If Chelsea are to maintain their status as one of the biggest clubs in Europe and get back to signing the sort of players people actually want they need to qualify for the Champions League consistently. Missing out for the second time in three years would be pathetic. Big players play for big clubs who play in the Champions League without fail.
Gonzalo Higuain is a good player. Since his Real Madrid debut in 2007, Higuaín has scored 224 goals in the top five European leagues. Only Lionel Messi (390), Cristiano Ronaldo (378), Edinson Cavani (239) & Zlatan Ibrahimovic (237) have scored more. He’s a prolific and strong striker who knows how to take part in Sarri’s system and might help move the damn thing out of first gear. Not acknowledging that there’s more upside to this than downside is just dumb. Sorry to be curt about that.
Chelsea are slipping and have been for years. Deals like this are good, pragmatic, smart moves. No one knows why they’re not offering £5-10 million for the alienated Adrien Rabiot to back-up Jorginho so Paris Saint-Germain don’t lose him for free instead of buying a £40 million player from Russia. At least there’s some sense in the Higuain deal.

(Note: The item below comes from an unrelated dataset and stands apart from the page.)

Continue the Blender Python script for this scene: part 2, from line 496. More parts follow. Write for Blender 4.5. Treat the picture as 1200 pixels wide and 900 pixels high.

The Blues have managed to somehow spend a lot of money and slip into the position they were in before Roman Abramovich bought the club. They need to be smarter and more aggressive. The team simply is too small in terms of financial breath to be able to cover up their mistakes with money like they did in his early tenure.
The Higuain move is good for the club because it hides some of the main issues that the team suffers from. But just because they are more obscured now doesn’t mean they don’t exist and need fixing soon.